State Sen. Robert Hurt, the Republican candidate for Congress, will be a guest of the Lynchburg Tea Party tomorrow night. But unless you’re a member of that group or a regular — whatever that means — you won’t be able to attend.
The meeting is also off-limits to the public and the news media.
"At the request of several of our members, they would like to have a personal conversation with the candidates," Mark Lloyd, chairman of the Lynchburg Tea Party, told The News & Advance of Lynchburg. "It will be a more personal, one-on-one type of setting without the lights and microphones."
The Lynchburg Tea Party is certainly welcome to hold any type of gathering it wants to, but this kind of event — closed off from the public and the press — is a huge mistake for Hurt.

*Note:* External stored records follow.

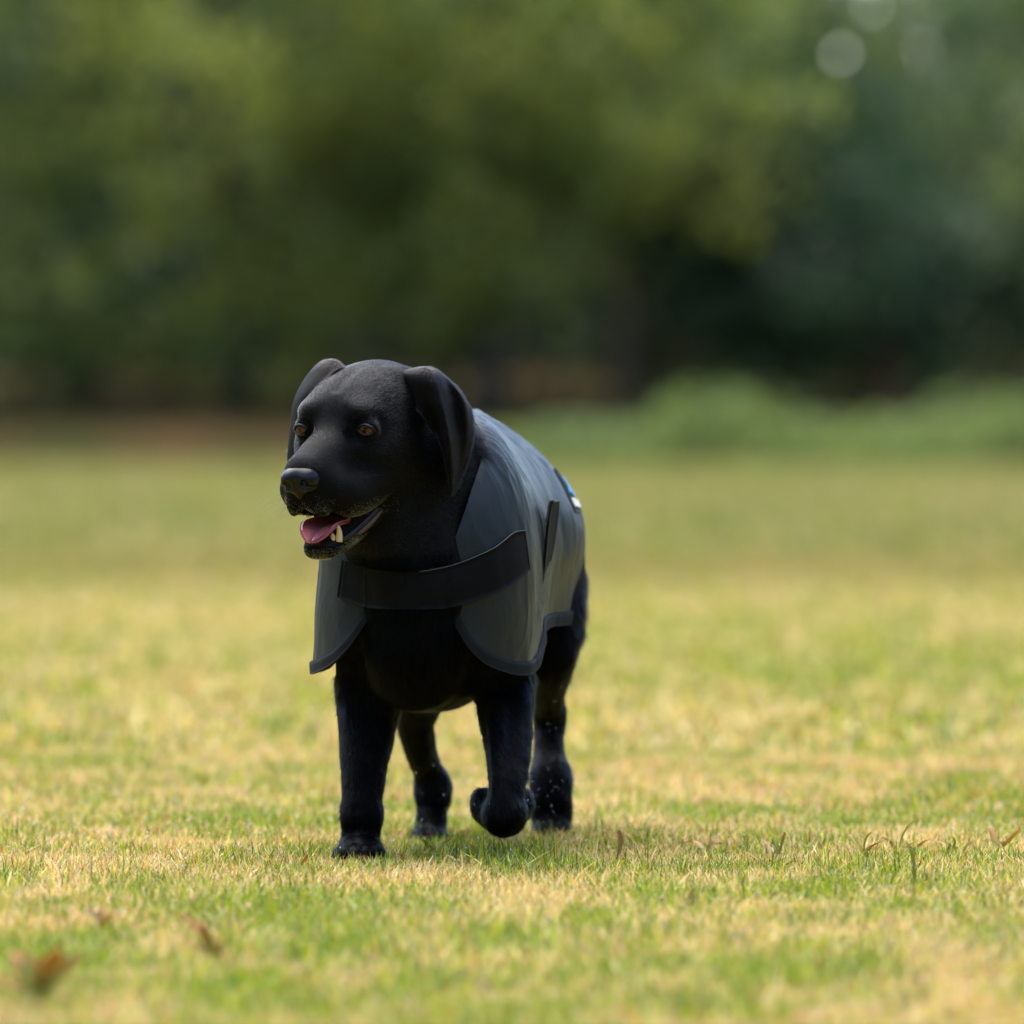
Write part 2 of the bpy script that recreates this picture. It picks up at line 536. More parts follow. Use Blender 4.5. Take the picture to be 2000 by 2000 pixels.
# tendons and joints
fd.chain([(W(972, 1380, .005), .012), (W(972, 1450, -.030), .0105), (W(976, 1520, -.056), .0095), (W(980, 1560, -.065), .010)], k=.010)
fd.chain([(W(1012, 1370, .03), .014), (W(1012, 1440, .005), .011), (W(1004, 1520, -.03), .010)], k=.012)
fd.ell(W(1000, 1590, -.064), (.012, .012, .016), k=.012)
fd.ell(W(970, 1592, -.064), (.012, .012, .015), k=.012)
fd.chain([(W(690, 1400, .018), .014), (W(694, 1480, .0), .0115), (W(697, 1560, -.014), .0105)], k=.010)
fd.chain([(W(748, 1400, .05), .016), (W(736, 1470, .035), .013), (W(726, 1550, .02), .011)], k=.012)
fd.ell(W(706, 1590, -.004), (.0225, .020, .018), k=.016)
fd.ell(W(1015, 1568, .03), (.018, .02, .02), k=.012)
fd.ell(W(940, 1566, .035), (.012, .018, .018), k=.012)
# toes
def toes(c, fwd, wid, r, n=4):
    for i in range(n):
        t = (i - (n - 1) / 2) / (n / 2)
        p = np.asarray(c) + np.array((t * wid, -fwd * (1 - .45 * t * t), 0))
        fd.ell(p, (r, r * 1.5, r * 1.05), k=.004)
toes(W(702, 1672, -.047), .0215, .028, .0128)
toes(W(838, 1650, .48), .018, .024, .0105)
toes(W(1079, 1636, .55), .010, .024, .0105)
toes(W(979, 1582, .09), -.01, .03, .0115)
# skull and muzzle
fd.ell(H(-.088, 0, .006), (.088, .079, .063), HM, k=.02)
fd.ell(H(-.128, 0, .002), (.060, .070, .063), HM, k=.02)
fd.ell(H(-.036, 0, .000), (.050, .060, .046), HM, k=.025)
for s in (-1, 1):
    fd.ell(H(-.016, .034 * s, .022), (.026, .021, .014), HM, k=.014)
    fd.ell(H(-.066, .046 * s, -.038), (.058, .038, .052), HM, k=.02)
    fd.ell(H(-.030, .044 * s, -.030), (.034, .020, .020), HM, k=.02)
    fd.chain([(H(-.05, .036 * s, -.066), .030), (H(.0, .032 * s, -.077), .0305), (H(.035, .028 * s, -.079), .030), (H(.062, .022 * s, -.068), .0275)], k=.014)
    fd.ell(H(.083, .0125 * s, -.081), (.020, .0185, .025), HM, k=.007)
fd.cap(H(-.01, 0, -.028), .040, H(.084, 0, -.046), .0295, k=.018)
fd.cap(H(-.012, 0, .053), .003, H(-.075, 0, .0765), .003, k=.012, mode='sub')
EYES = []
for s in (-1, 1):
    e = H(-.0035, .0455 * s, -.001) + L_ * .002
    g = F_ * math.cos(R(12)) + L_ * (s * math.sin(R(12)) - .10) + U_ * .05; g /= np.linalg.norm(g)
    sx = np.cross(U_, g); sx /= np.linalg.norm(sx); sy = np.cross(g, sx)
    EYES.append((s, e, g, sx, sy))
    fd.ell(H(.014, .040 * s, -.002), (.012, .014, .012), HM, k=.012, mode='sub')
    fd.ell(e, (.0152,) * 3, k=.007)
    fd.ell(e + g * .014, (.0118, .0072, .012), np.stack((sx * 1.0, sy, g)), k=.003, mode='sub')
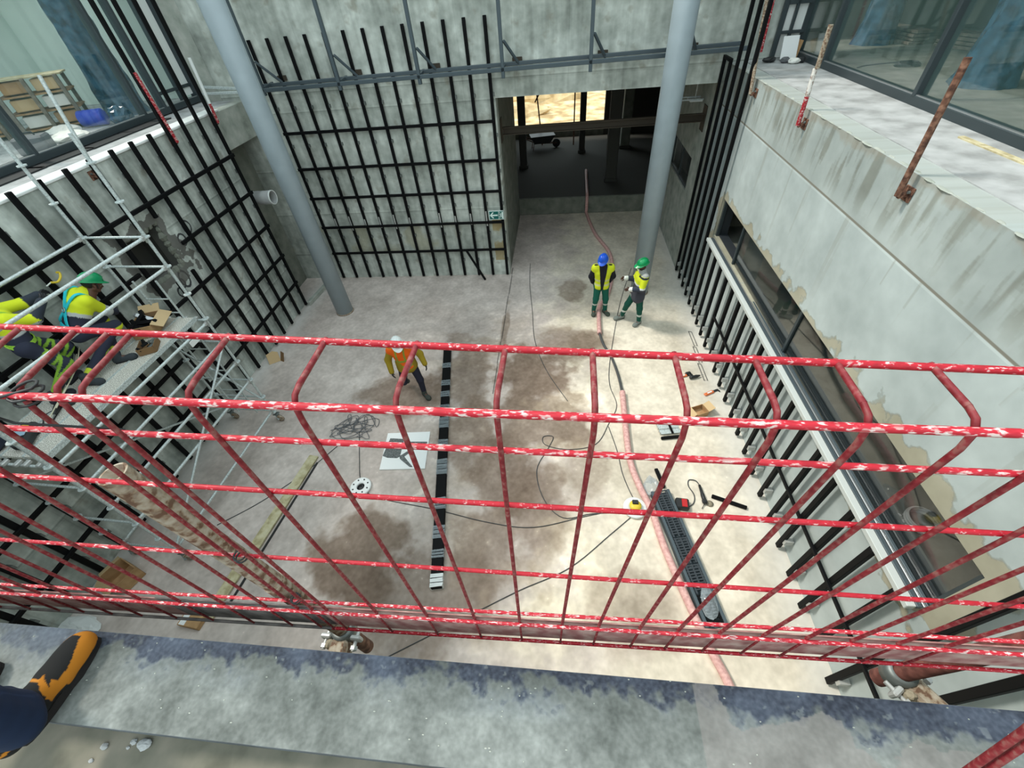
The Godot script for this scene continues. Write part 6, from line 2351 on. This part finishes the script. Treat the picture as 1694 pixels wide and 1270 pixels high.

Tea party members have been among Hurt’s most vocal opponents this year. For Hurt to meet with a group of potentially hostile Fifth District voters behind closed doors and without recording devices denies the public a chance to see how Hurt responds when the heat is on.
That’s important because Hurt has never faced as much scrutiny and anger during an election campaign as he has this year from members of his own party. His ability to answer the tough questions Republicans and conservatives have for him will say a lot about how he will handle himself as one of 435 members of the U.S. House of Representatives. If Robert Hurt can’t handle the Lynchburg Tea Party at the Monte Carlo restaurant, how will he handle House Speaker Nancy Pelosi if he’s elected but his party doesn’t win control of Congress?
Compare that to Rep. Tom Perriello, who held town hall meetings in every city and county in the Fifth District last year and will do the same again this year. Perriello has no fear of meeting with people who disagree with him and having his answers recorded. Even people who strongly disagree with his votes give Perriello high marks for standing up and taking the heat.
Nobody likes to be yelled at or have a pointed, confrontational moment recorded and then posted on the Internet. But the question that has to be asked is whether Hurt is well served being sheltered from the scrutiny that comes from a politician being confronted by those who have a beef with him.
Hurt would do well to insist that this meeting be open to the pubic and the news media, or to at least allow Lynchburg Tea Party members to videotape what he says — and what others say about him.